There's no place like a N.Y. abode

Mark Morris Dance Group finds permanent home in former bank

Mark Morris calls a series of backstage dressing rooms and hotel rooms home - at least six months a year - while he is on the road with the Mark Morris Dance Group.

But the concept of home will take on new meaning come January, when he and his troupe move into their own building in Brooklyn - a block away from the Brooklyn Academy of Music (BAM) where the company has performed often in the 20 years since its founding.

Morris is one of the most popular choreographers of his generation, celebrated for the outpouring of imaginative, musically astute works he has created for ballet and opera companies around the world. The music is limitless, meaning he can program works to classical music and the funkiest of contemporary sounds. Still performing with his dancers, Morris is the most expressive interpreter of his own choreography.

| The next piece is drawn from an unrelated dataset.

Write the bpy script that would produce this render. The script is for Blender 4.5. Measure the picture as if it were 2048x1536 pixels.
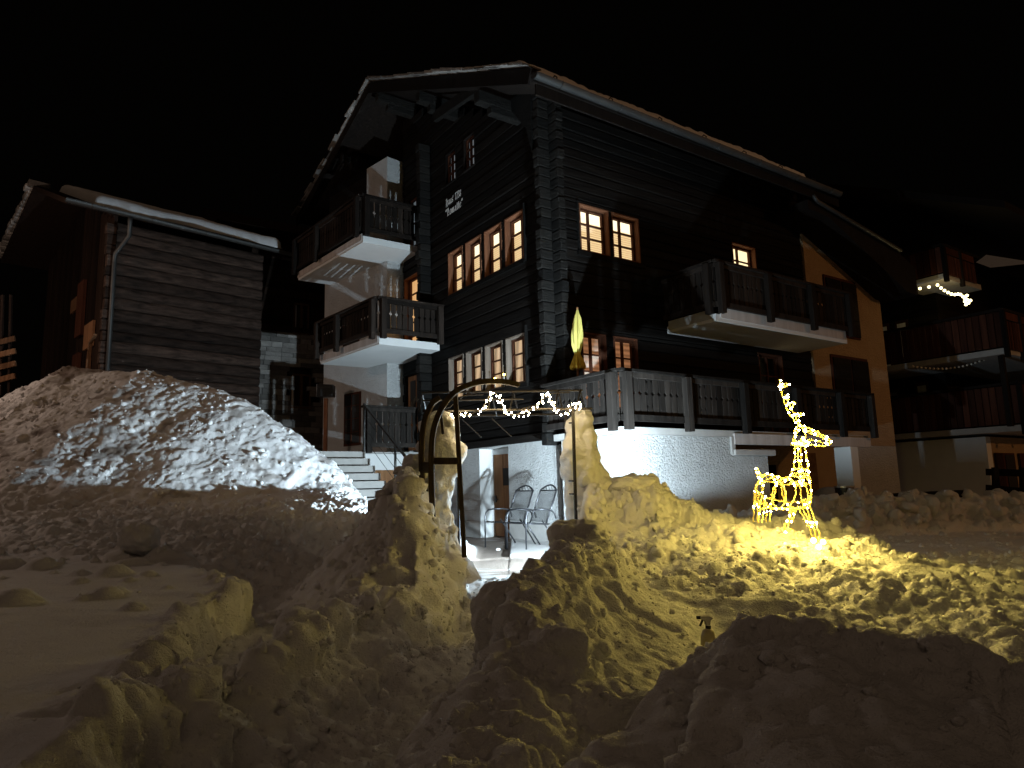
import bpy, bmesh, math, random
import numpy as np
from mathutils import Vector, Matrix

random.seed(7)
rng = np.random.default_rng(7)
for o in list(bpy.data.objects):
    bpy.data.objects.remove(o)
SC = bpy.context.scene
COL = SC.collection
rad = math.radians

# ------------------------------------------------------------------ camera
# house frame: origin at the timber corner, +x runs along the eaves wall, +y along the gable wall
F_PX, YAW, PITCH, ROLL = 1367.5, rad(55.502), rad(8.587), rad(-1.523)
CAM = Vector((-7.4524, -9.4390, 1.16))
_f = Vector((math.cos(YAW) * math.cos(PITCH), math.sin(YAW) * math.cos(PITCH), math.sin(PITCH)))
_r0 = Vector((math.sin(YAW), -math.cos(YAW), 0)); _u0 = _r0.cross(_f)
_r = _r0 * math.cos(ROLL) + _u0 * math.sin(ROLL)
_u = -_r0 * math.sin(ROLL) + _u0 * math.cos(ROLL)
HD = Vector((math.cos(YAW), math.sin(YAW), 0)); HR = _r0.copy()
cam = bpy.data.cameras.new('camera'); camo = bpy.data.objects.new('camera', cam); COL.objects.link(camo)
m = Matrix.Identity(4)
for i in range(3):
    m[i][0], m[i][1], m[i][2], m[i][3] = _r[i], _u[i], -_f[i], CAM[i]
camo.matrix_world = m
cam.sensor_width = 36; cam.lens = 36 * F_PX / 2048; cam.clip_start = .05; cam.clip_end = 800
SC.camera = camo

# ------------------------------------------------------------------ night sky, exposure
W = bpy.data.worlds.new('World'); SC.world = W; W.use_nodes = True
bgn = W.node_tree.nodes['Background']
bgn.inputs[0].default_value = (.0006, .0005, .0004, 1); bgn.inputs[1].default_value = 1.0
vs = SC.view_settings
vs.view_transform = 'Standard'; vs.look = 'None'; vs.exposure = 0; vs.gamma = 1; vs.use_curve_mapping = False
SC.cycles.use_denoising = True
SC.cycles.max_bounces = 6; SC.cycles.diffuse_bounces = 3; SC.cycles.glossy_bounces = 3
SC.cycles.transmission_bounces = 4; SC.cycles.transparent_max_bounces = 8
SC.cycles.caustics_reflective = False; SC.cycles.caustics_refractive = False
SC.cycles.sample_clamp_indirect = 4.0

def lamp(name, kind, loc, power, color, size, target=None, parent=None, **kw):
    l = bpy.data.lights.new(name, kind); l.energy = power; l.color = color
    if kind == 'AREA': l.size = size
    else: l.shadow_soft_size = size
    for k, v in kw.items(): setattr(l, k, v)
    o = bpy.data.objects.new(name, l); COL.objects.link(o); o.location = loc
    if target is not None:
        o.rotation_euler = (Vector(target) - Vector(loc)).to_track_quat('-Z', 'Y').to_euler()
    return o
# two sodium street lamps of the village, out of frame: down the road to the right, and up the lane to the left
lamp('street_light_right', 'SPOT', (17.0, -26.0, 8.5), 2100, (1, .47, .17), .35, target=(8.5, 0, 4.5), spot_size=rad(50), spot_blend=.35)
lamp('street_light_left', 'POINT', (-11.4, 7.8, 6.2), 430, (1, .72, .56), .35)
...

On a recent weekend in Boston, the troupe's performance at the Shubert Theater included works with music by Franz Shubert and Frederick Chopin and a piece that swung to the beat of country-western singers Jimmy Logsdon, George Jones, and T. Texas Tyler.

On the day after the Boston opening, Morris sat in his hotel room to talk about plans for the new home. Prior to buying the building - a former bank that had stood empty for 10 years - from the state of New York for $195,000, the Mark Morris troupe had been renting studios.

"The reality of finding a permanent home started several years ago. It was more like, 'Why not do it?,' " Morris says. "It's unfortunately a luxury for a dance company," he adds, describing the endless daily travels of many dance companies that are forced to rent a variety of places for rehearsals and to store costumes and stage properties in remote warehouses.

A visit to the new building in Brooklyn, still under construction with its walls open to traffic flowing by the corner of Lafayette Avenue and Rockwell Place, is a visionary experience.

"What will make a difference when we move in is we can leave our stuff there, take a shower, and know how hard the floor will be," says Morris. "I've been making up dances over time in different spaces, and the dances change. If the floor is hard, we're not going to jump." The new studios will have triple basket-weave wooden-sprung floors.

The company hopes to rent out the ground floor to a restaurant or a nightclub in the busy area. The five-story building will also serve as low-rent rehearsal studios for other small performance companies when the Morris troupe is on the road.

A school for both professional dancers and students in the community is also planned "to re-create what Mark had in his childhood - the fun of dancing," says Nancy Umanoff, executive director of the company.

The top-floor studio, equipped with retractable seats, a lighting grid, and curtains to cover the wall of mirrors, will also transform into a 150-seat theater for public performances.

The Mark Morris Dance Group will open its year-long, 20th anniversary celebration with a three-week season (March 6-25) at BAM, soon to be one of the company's neighbors. Five separate programs will be presented, showcasing some beloved works, including a revival of "L'Allegro, il Penseroso ed il Moderato" and the New York premiere of "Four Saints in Three Acts." The smaller works, which Morris calls "the arcane and the juvenilia," will be presented in June in the studio theater.

"Just having everyone working in the same building will be wonderful," Morris says.

The Mark Morris Dance Group will perform 'The Hard Nut,' Morris's irreverent version of 'The Nutcracker' in Berkeley, Calif., Dec. 8-17. A new Morris work, created for the San Francisco Ballet, will have its world premiere there on Feb. 23; and a new work for American Ballet Theatre will debut at New York's Metropolitan Opera House May 1.